**Task**
Extract the whole listing as it stands. Do not include the pictures.

**Source data**

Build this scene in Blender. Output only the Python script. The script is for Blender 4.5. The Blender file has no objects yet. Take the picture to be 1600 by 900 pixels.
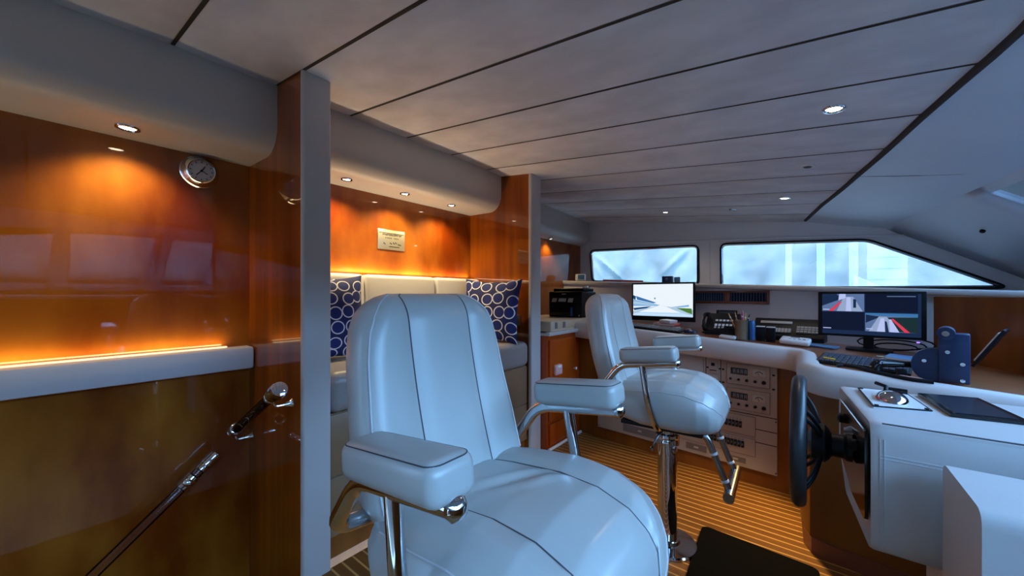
import bpy, bmesh, math, random
from mathutils import Vector, Matrix, Euler
R = math.radians
PI = math.pi
random.seed(7)
SC = bpy.context.scene
COL = SC.collection

# ------------------------------------------------------------------ camera
cam_d = bpy.data.cameras.new('camera')
cam = bpy.data.objects.new('camera', cam_d)
COL.objects.link(cam)
cam.location = (0, 0, 1.25)
cam.rotation_euler = (R(90), 0, R(38.4))
cam_d.sensor_width = 36.0
cam_d.lens = 36.0 * 590.0 / 1600.0
cam_d.shift_y = -10.0 / 1600.0 * -1.0
cam_d.clip_start = 0.02
cam_d.clip_end = 200
SC.camera = cam

# ------------------------------------------------------------------ colour management, world, daylight
SC.view_settings.view_transform = 'Standard'
SC.view_settings.look = 'None'
SC.view_settings.gamma = 1.0
SC.view_settings.use_curve_mapping = False
SC.view_settings.exposure = 0.15
SC.cycles.max_bounces = 10
SC.cycles.diffuse_bounces = 5
SC.cycles.glossy_bounces = 5
SC.cycles.transmission_bounces = 8
SC.cycles.transparent_max_bounces = 12
SC.cycles.caustics_reflective = False
SC.cycles.caustics_refractive = False
SC.cycles.sample_clamp_indirect = 6.0
SKY = 13.0
w = bpy.data.worlds.new('world')
SC.world = w
w.use_nodes = True
nt = w.node_tree
bg = nt.nodes['Background']
tc = nt.nodes.new('ShaderNodeTexCoord')
sp = nt.nodes.new('ShaderNodeSeparateXYZ')
cr = nt.nodes.new('ShaderNodeValToRGB')
cr.color_ramp.elements[0].position = 0.42
cr.color_ramp.elements[0].color = (0.08, 0.14, 0.20, 1)
cr.color_ramp.elements[1].position = 0.54
cr.color_ramp.elements[1].color = (0.42, 0.88, 1.55, 1)
zen = cr.color_ramp.elements.new(0.95)
zen.color = (0.13, 0.27, 0.50, 1)
mr = nt.nodes.new('ShaderNodeMapRange')
mr.inputs['From Min'].default_value = -1
mr.inputs['From Max'].default_value = 1
nt.links.new(tc.outputs['Generated'], sp.inputs[0])
nt.links.new(sp.outputs['Z'], mr.inputs['Value'])
nt.links.new(mr.outputs['Result'], cr.inputs[0])
nt.links.new(cr.outputs[0], bg.inputs['Color'])
bg.inputs['Strength'].default_value = SKY


def portal(name, loc, size, direction):
    l = bpy.data.lights.new(name, 'AREA')
    l.shape = 'RECTANGLE'
    l.size, l.size_y = size
    l.cycles.is_portal = True
    o = bpy.data.objects.new(name, l)
    o.location = loc
    o.rotation_euler = Vector(direction).to_track_quat('-Z', 'Y').to_euler()
    COL.objects.link(o)


portal('daylight_windshield', (1.75, 1.3, 1.75), (4.6, 1.0), (-1, 0, -0.35))
portal('daylight_port', (1.125, -1.90, 1.6), (0.85, 0.5), (0, 1, 0))
portal('daylight_starboard', (-0.6, 4.9, 1.6), (4.0, 0.7), (0, -1, 0))


sun_d = bpy.data.lights.new('sun', 'SUN')
sun_d.energy = 9.0
sun_d.angle = R(4)
sun_d.color = (0.70, 0.86, 1.0)
sun = bpy.data.objects.new('sun', sun_d)
sun.rotation_euler = Vector((0.48, -0.30, -0.82)).to_track_quat('-Z', 'Y').to_euler()
COL.objects.link(sun)


# ------------------------------------------------------------------ materials
def mat(name, color=(0.8, 0.8, 0.8), rough=0.5, metal=0.0, coat=0.0, emit=None, es=1.0, spec=0.5, noise=None, bump=None, coat_rough=0.02):
    """noise = (scale xyz, second colour, detail, contrast lo, hi); bump = (scale, strength)"""
    m = bpy.data.materials.new(name)
    m.use_nodes = True
    n = m.node_tree.nodes
    b = n['Principled BSDF']
    b.inputs['Base Color'].default_value = (*color, 1)
    b.inputs['Roughness'].default_value = rough
    b.inputs['Metallic'].default_value = metal
    b.inputs['Specular IOR Level'].default_value = spec
    if coat:
        b.inputs['Coat Weight'].default_value = coat
        b.inputs['Coat Roughness'].default_value = coat_rough
        b.inputs['Coat IOR'].default_value = 1.55 if coat >= 1 else 1.5
    if emit:
        b.inputs['Emission Color'].default_value = (*emit, 1)
        b.inputs['Emission Strength'].default_value = es
    L = m.node_tree.links
    if noise or bump:
        t = n.new('ShaderNodeTexCoord')
        if noise:
            mp = n.new('ShaderNodeMapping')
            mp.inputs['Scale'].default_value = noise[0]
            L.new(t.outputs['Object'], mp.inputs[0])
            tx = n.new('ShaderNodeTexNoise')
            tx.inputs['Scale'].default_value = 1.0
            tx.inputs['Detail'].default_value = noise[2]
            L.new(mp.outputs[0], tx.inputs['Vector'])
            r = n.new('ShaderNodeValToRGB')
            r.color_ramp.elements[0].position = noise[3]
            r.color_ramp.elements[1].position = noise[4]
            r.color_ramp.elements[0].color = (*color, 1)
            r.color_ramp.elements[1].color = (*noise[1], 1)
            L.new(tx.outputs['Fac'], r.inputs[0])
            L.new(r.outputs[0], b.inputs['Base Color'])
        if bump:
            tb = n.new('ShaderNodeTexNoise')
            tb.inputs['Scale'].default_value = bump[0]
            tb.inputs['Detail'].default_value = 4
            L.new(t.outputs['Object'], tb.inputs['Vector'])
            bp = n.new('ShaderNodeBump')
            bp.inputs['Strength'].default_value = bump[1]
            bp.inputs['Distance'].default_value = 0.01
            L.new(tb.outputs['Fac'], bp.inputs['Height'])
            L.new(bp.outputs[0], b.inputs['Normal'])
    return m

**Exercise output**
Build this scene in Blender. Output only the Python script. The script is for Blender 4.5. The Blender file has no objects yet. Take the picture to be 1600 by 900 pixels.
import bpy, bmesh, math, random
from mathutils import Vector, Matrix, Euler
R = math.radians
PI = math.pi
random.seed(7)
SC = bpy.context.scene
COL = SC.collection

# ------------------------------------------------------------------ camera
cam_d = bpy.data.cameras.new('camera')
cam = bpy.data.objects.new('camera', cam_d)
COL.objects.link(cam)
cam.location = (0, 0, 1.25)
cam.rotation_euler = (R(90), 0, R(38.4))
cam_d.sensor_width = 36.0
cam_d.lens = 36.0 * 590.0 / 1600.0
cam_d.shift_y = -10.0 / 1600.0 * -1.0
cam_d.clip_start = 0.02
cam_d.clip_end = 200
SC.camera = cam

# ------------------------------------------------------------------ colour management, world, daylight
SC.view_settings.view_transform = 'Standard'
SC.view_settings.look = 'None'
SC.view_settings.gamma = 1.0
SC.view_settings.use_curve_mapping = False
SC.view_settings.exposure = 0.15
SC.cycles.max_bounces = 10
SC.cycles.diffuse_bounces = 5
SC.cycles.glossy_bounces = 5
SC.cycles.transmission_bounces = 8
SC.cycles.transparent_max_bounces = 12
SC.cycles.caustics_reflective = False
SC.cycles.caustics_refractive = False
SC.cycles.sample_clamp_indirect = 6.0
SKY = 13.0
w = bpy.data.worlds.new('world')
SC.world = w
w.use_nodes = True
nt = w.node_tree
bg = nt.nodes['Background']
tc = nt.nodes.new('ShaderNodeTexCoord')
sp = nt.nodes.new('ShaderNodeSeparateXYZ')
cr = nt.nodes.new('ShaderNodeValToRGB')
cr.color_ramp.elements[0].position = 0.42
cr.color_ramp.elements[0].color = (0.08, 0.14, 0.20, 1)
cr.color_ramp.elements[1].position = 0.54
cr.color_ramp.elements[1].color = (0.42, 0.88, 1.55, 1)
zen = cr.color_ramp.elements.new(0.95)
zen.color = (0.13, 0.27, 0.50, 1)
mr = nt.nodes.new('ShaderNodeMapRange')
mr.inputs['From Min'].default_value = -1
mr.inputs['From Max'].default_value = 1
nt.links.new(tc.outputs['Generated'], sp.inputs[0])
nt.links.new(sp.outputs['Z'], mr.inputs['Value'])
nt.links.new(mr.outputs['Result'], cr.inputs[0])
nt.links.new(cr.outputs[0], bg.inputs['Color'])
bg.inputs['Strength'].default_value = SKY


def portal(name, loc, size, direction):
    l = bpy.data.lights.new(name, 'AREA')
    l.shape = 'RECTANGLE'
    l.size, l.size_y = size
    l.cycles.is_portal = True
    o = bpy.data.objects.new(name, l)
    o.location = loc
    o.rotation_euler = Vector(direction).to_track_quat('-Z', 'Y').to_euler()
    COL.objects.link(o)


portal('daylight_windshield', (1.75, 1.3, 1.75), (4.6, 1.0), (-1, 0, -0.35))
portal('daylight_port', (1.125, -1.90, 1.6), (0.85, 0.5), (0, 1, 0))
portal('daylight_starboard', (-0.6, 4.9, 1.6), (4.0, 0.7), (0, -1, 0))


sun_d = bpy.data.lights.new('sun', 'SUN')
sun_d.energy = 9.0
sun_d.angle = R(4)
sun_d.color = (0.70, 0.86, 1.0)
sun = bpy.data.objects.new('sun', sun_d)
sun.rotation_euler = Vector((0.48, -0.30, -0.82)).to_track_quat('-Z', 'Y').to_euler()
COL.objects.link(sun)


# ------------------------------------------------------------------ materials
def mat(name, color=(0.8, 0.8, 0.8), rough=0.5, metal=0.0, coat=0.0, emit=None, es=1.0, spec=0.5, noise=None, bump=None, coat_rough=0.02):
    """noise = (scale xyz, second colour, detail, contrast lo, hi); bump = (scale, strength)"""
    m = bpy.data.materials.new(name)
    m.use_nodes = True
    n = m.node_tree.nodes
    b = n['Principled BSDF']
    b.inputs['Base Color'].default_value = (*color, 1)
    b.inputs['Roughness'].default_value = rough
    b.inputs['Metallic'].default_value = metal
    b.inputs['Specular IOR Level'].default_value = spec
    if coat:
        b.inputs['Coat Weight'].default_value = coat
        b.inputs['Coat Roughness'].default_value = coat_rough
        b.inputs['Coat IOR'].default_value = 1.55 if coat >= 1 else 1.5
    if emit:
        b.inputs['Emission Color'].default_value = (*emit, 1)
        b.inputs['Emission Strength'].default_value = es
    L = m.node_tree.links
    if noise or bump:
        t = n.new('ShaderNodeTexCoord')
        if noise:
            mp = n.new('ShaderNodeMapping')
            mp.inputs['Scale'].default_value = noise[0]
            L.new(t.outputs['Object'], mp.inputs[0])
            tx = n.new('ShaderNodeTexNoise')
            tx.inputs['Scale'].default_value = 1.0
            tx.inputs['Detail'].default_value = noise[2]
            L.new(mp.outputs[0], tx.inputs['Vector'])
            r = n.new('ShaderNodeValToRGB')
            r.color_ramp.elements[0].position = noise[3]
            r.color_ramp.elements[1].position = noise[4]
            r.color_ramp.elements[0].color = (*color, 1)
            r.color_ramp.elements[1].color = (*noise[1], 1)
            L.new(tx.outputs['Fac'], r.inputs[0])
            L.new(r.outputs[0], b.inputs['Base Color'])
        if bump:
            tb = n.new('ShaderNodeTexNoise')
            tb.inputs['Scale'].default_value = bump[0]
            tb.inputs['Detail'].default_value = 4
            L.new(t.outputs['Object'], tb.inputs['Vector'])
            bp = n.new('ShaderNodeBump')
            bp.inputs['Strength'].default_value = bump[1]
            bp.inputs['Distance'].default_value = 0.01
            L.new(tb.outputs['Fac'], bp.inputs['Height'])
            L.new(bp.outputs[0], b.inputs['Normal'])
    return m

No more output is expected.